Dear Tom, Here’s Hank!

My little steer.

My little steer.

He’s so sweet! Now I have to figure out how to get him from Montana to California. I don’t want anyone eating him. And I can’t put him in my backyard because he’ll destroy my fake grass. And Oscar refuses to clean up the cow manure.

What’s wrong with him???

Everyone should be willing to clean up cow manure!

Hank’s sister was grafted onto a cow who lost her calf, but Hank got to stay with his mommy, the milk cow, Dolly. Plus Hank is just plain old nice. He’s a good kisser with his big old cow tongue. (No, I don’t eat lengua.) He likes to lick lotion off my legs.

I’m sorry you never got to come to Montana with us. Maybe one of these days I’ll get Ish and your kids and grandkids out there and put ’em on a horse.

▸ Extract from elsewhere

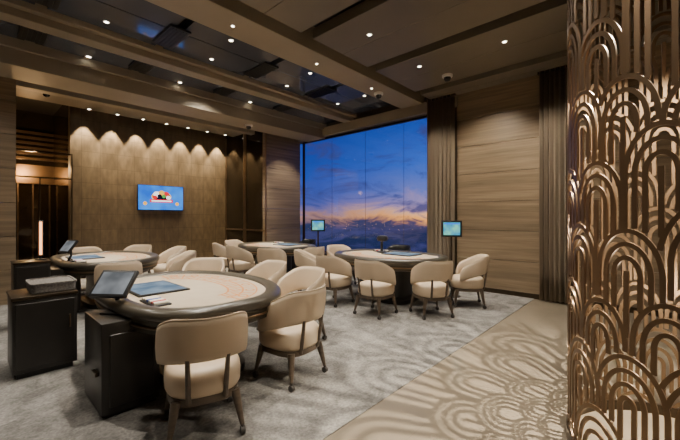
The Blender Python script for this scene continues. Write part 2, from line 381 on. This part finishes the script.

That would be fun!

Love you, Julia

12 thoughts on “Dear Tom, Here’s Hank!

  1. Marylin Warner

    I’m sure Tom is smiling down on this sweet introduction to Hank, Julia. I’m already attached to Hank, and he hasn’t even kissed me yet. On my uncle’s farm, they once had a calf I named Sweetie Pie (I was only 8) who could practically lick the freckles off my face.

    Liked by 1 person

    1. juliabarrett Post author

      Boys are sweet, Marylin. We’re trying to figure out what to do with him so he doesn’t get ‘et up.